Billionaires and Corporations Won't Save Abortion

State News

Georgia’s “fetal heartbeat” law, which was passed and signed into law by Gov. Brian Kemp earlier this month has been just one of many around the country in what’s been an all-out conservative offensive against abortion rights. What separates Georgia from other states like Alabama, Ohio, and Missouri, however, is its ties to Hollywood, due to a state film tax credit that’s extremely advantageous to studios.

So far, major Hollywood-related businesses have mostly stayed silent about the new law, though Ted Sarandos, Netflix’s chief content officer, said on Tuesday that the company “will work with the ACLU and others” to fight the law in court and would “rethink our entire investment in Georgia” if it went into effect.

On Wednesday, Disney’s $66 million CEO Bob Iger joined Netflix in speaking out against the new law, in a similarly noncommittal fashion. “I rather doubt we will [continue to film in Georgia],” Iger told Reuters. “I think many people who work for us will not want to work there, and we will have to heed their wishes in that regard. Right now we are watching it very carefully.”

To a certain extent, it’s helpful to have high-profile figures like Netflix and the CEO of Disney speak out on these abortion laws. But as a long-term strategy, the threat of a few big Hollywood studios leaving Georgia will not be enough to deter the climax of a 50-year project to destroy abortion rights.

Three years ago, a similar dynamic played out in North Carolina over the anti-trans, anti-labor HB 2. Following the passage of the law, which was implemented in order to preempt a local ordinance in Charlotte mandating that businesses allow trans people access to the right bathroom, a whole slew of corporations doing business in the state came out against it, including Apple, Dow Chemical, IBM, and Google.

As Alex Kotch at Facing South found soon after the law’s passage, however, many of those same companies speaking out had helped the law’s passage by contributing millions to the Republican State Leadership Committee (RSLC), the GOP’s campaign arm for state legislative races which helped elect a Republican majority to the state legislature, and the Republican Governors’ Association, which helped elect former Gov. Pat McCrory in 2012. As Kotch found, at least 36 companies that had come out against HB 2 had given a combined $10.8 million to those groups since 2010.

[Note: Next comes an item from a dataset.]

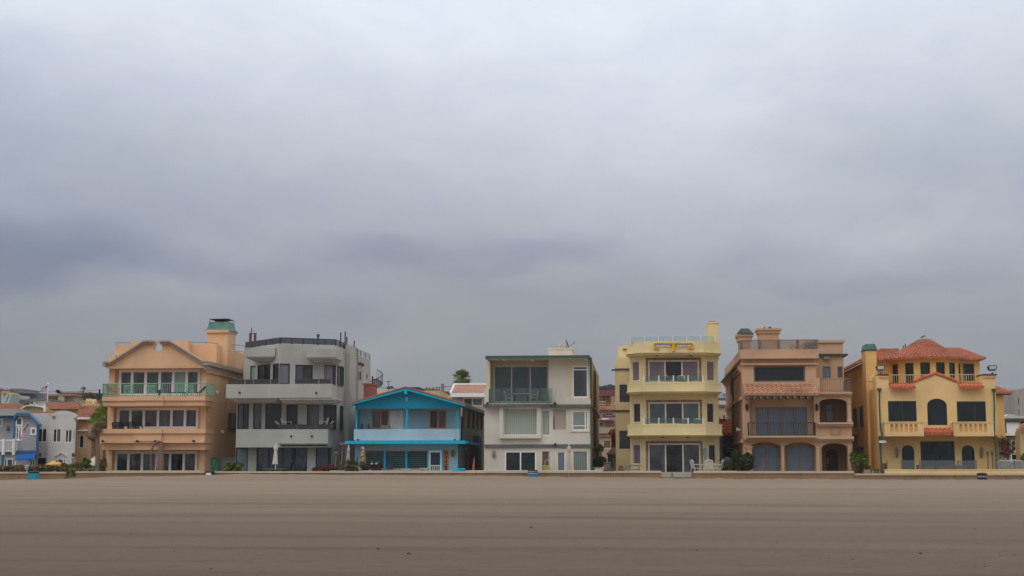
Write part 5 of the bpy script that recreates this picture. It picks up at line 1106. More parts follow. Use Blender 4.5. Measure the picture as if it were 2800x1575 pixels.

What happened? McCrory and the Republicans tried to turn it into a campaign issue and failed miserably; McCrory was one of the only Republicans to lose statewide in 2016. A few months later, under the threat of a boycott by the NCAA, his successor, Democrat Roy Cooper, and the legislature worked out a deal to repeal HB 2 and replaced it with another bill was nearly as much of a raw deal for trans North Carolinians as HB 2 was. Still, it was enough for the corporations, and the boycotts went away.

In many ways, the situation in Georgia is even worse than North Carolina’s, as the bill passed earlier this month and it’s taken this long for just two companies to come out with noncommittal statements about their plans once this law goes into effect. There’s simply not the same level of enthusiasm from companies, motivated by profit, to match a right-wing anti-abortion movement led by a governor who’s likely eager to use a big strong stand against Hollywood interests as a campaign line.

The truth is that capitalism and capitalists are simply not a reliable ally in fights for social justice. The only way to beat back these horrible abortion laws is through organizing, coalition-building, and action—with or without Disney and Netflix.